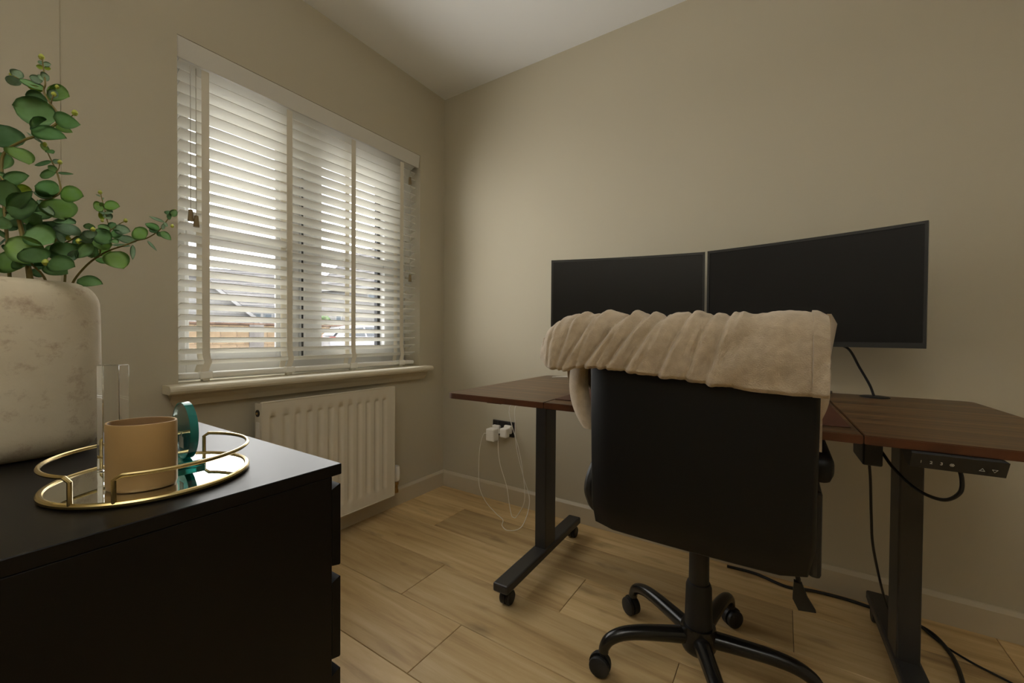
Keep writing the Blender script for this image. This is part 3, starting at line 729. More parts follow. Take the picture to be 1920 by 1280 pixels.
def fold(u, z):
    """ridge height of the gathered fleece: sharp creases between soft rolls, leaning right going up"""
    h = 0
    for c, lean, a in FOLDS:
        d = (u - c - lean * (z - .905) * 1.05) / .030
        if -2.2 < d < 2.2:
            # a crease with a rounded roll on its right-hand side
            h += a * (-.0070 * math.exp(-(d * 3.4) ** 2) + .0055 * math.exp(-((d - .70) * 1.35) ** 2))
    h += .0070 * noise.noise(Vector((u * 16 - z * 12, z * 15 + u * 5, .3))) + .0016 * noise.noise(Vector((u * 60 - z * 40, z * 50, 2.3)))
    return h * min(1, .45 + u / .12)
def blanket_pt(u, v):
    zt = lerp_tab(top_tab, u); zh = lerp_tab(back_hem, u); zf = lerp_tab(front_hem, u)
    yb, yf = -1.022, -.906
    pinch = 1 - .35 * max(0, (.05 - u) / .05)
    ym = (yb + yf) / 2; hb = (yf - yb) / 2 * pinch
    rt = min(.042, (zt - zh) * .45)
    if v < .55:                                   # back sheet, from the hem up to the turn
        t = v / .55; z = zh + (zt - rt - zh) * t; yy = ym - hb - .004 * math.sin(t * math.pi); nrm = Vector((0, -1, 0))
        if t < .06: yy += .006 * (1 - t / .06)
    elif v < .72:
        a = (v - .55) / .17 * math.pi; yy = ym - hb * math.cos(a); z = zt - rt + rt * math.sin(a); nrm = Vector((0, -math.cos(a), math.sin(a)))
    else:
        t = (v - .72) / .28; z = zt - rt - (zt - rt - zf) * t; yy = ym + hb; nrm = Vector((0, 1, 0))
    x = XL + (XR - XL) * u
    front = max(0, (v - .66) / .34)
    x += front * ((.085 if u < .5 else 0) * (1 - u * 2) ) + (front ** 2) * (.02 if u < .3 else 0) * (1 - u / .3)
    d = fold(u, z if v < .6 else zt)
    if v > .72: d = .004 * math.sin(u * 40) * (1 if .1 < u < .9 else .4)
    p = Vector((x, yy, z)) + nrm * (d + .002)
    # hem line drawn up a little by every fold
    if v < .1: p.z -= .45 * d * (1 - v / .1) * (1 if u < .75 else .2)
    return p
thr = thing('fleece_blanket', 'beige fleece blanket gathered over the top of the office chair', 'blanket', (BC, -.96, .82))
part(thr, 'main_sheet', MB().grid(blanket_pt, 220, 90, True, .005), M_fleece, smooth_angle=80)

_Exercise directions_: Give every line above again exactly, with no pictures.

_The completed task_:
Keep writing the Blender script for this image. This is part 3, starting at line 729. More parts follow. Take the picture to be 1920 by 1280 pixels.
def fold(u, z):
    """ridge height of the gathered fleece: sharp creases between soft rolls, leaning right going up"""
    h = 0
    for c, lean, a in FOLDS:
        d = (u - c - lean * (z - .905) * 1.05) / .030
        if -2.2 < d < 2.2:
            # a crease with a rounded roll on its right-hand side
            h += a * (-.0070 * math.exp(-(d * 3.4) ** 2) + .0055 * math.exp(-((d - .70) * 1.35) ** 2))
    h += .0070 * noise.noise(Vector((u * 16 - z * 12, z * 15 + u * 5, .3))) + .0016 * noise.noise(Vector((u * 60 - z * 40, z * 50, 2.3)))
    return h * min(1, .45 + u / .12)
def blanket_pt(u, v):
    zt = lerp_tab(top_tab, u); zh = lerp_tab(back_hem, u); zf = lerp_tab(front_hem, u)
    yb, yf = -1.022, -.906
    pinch = 1 - .35 * max(0, (.05 - u) / .05)
    ym = (yb + yf) / 2; hb = (yf - yb) / 2 * pinch
    rt = min(.042, (zt - zh) * .45)
    if v < .55:                                   # back sheet, from the hem up to the turn
        t = v / .55; z = zh + (zt - rt - zh) * t; yy = ym - hb - .004 * math.sin(t * math.pi); nrm = Vector((0, -1, 0))
        if t < .06: yy += .006 * (1 - t / .06)
    elif v < .72:
        a = (v - .55) / .17 * math.pi; yy = ym - hb * math.cos(a); z = zt - rt + rt * math.sin(a); nrm = Vector((0, -math.cos(a), math.sin(a)))
    else:
        t = (v - .72) / .28; z = zt - rt - (zt - rt - zf) * t; yy = ym + hb; nrm = Vector((0, 1, 0))
    x = XL + (XR - XL) * u
    front = max(0, (v - .66) / .34)
    x += front * ((.085 if u < .5 else 0) * (1 - u * 2) ) + (front ** 2) * (.02 if u < .3 else 0) * (1 - u / .3)
    d = fold(u, z if v < .6 else zt)
    if v > .72: d = .004 * math.sin(u * 40) * (1 if .1 < u < .9 else .4)
    p = Vector((x, yy, z)) + nrm * (d + .002)
    # hem line drawn up a little by every fold
    if v < .1: p.z -= .45 * d * (1 - v / .1) * (1 if u < .75 else .2)
    return p
thr = thing('fleece_blanket', 'beige fleece blanket gathered over the top of the office chair', 'blanket', (BC, -.96, .82))
part(thr, 'main_sheet', MB().grid(blanket_pt, 220, 90, True, .005), M_fleece, smooth_angle=80)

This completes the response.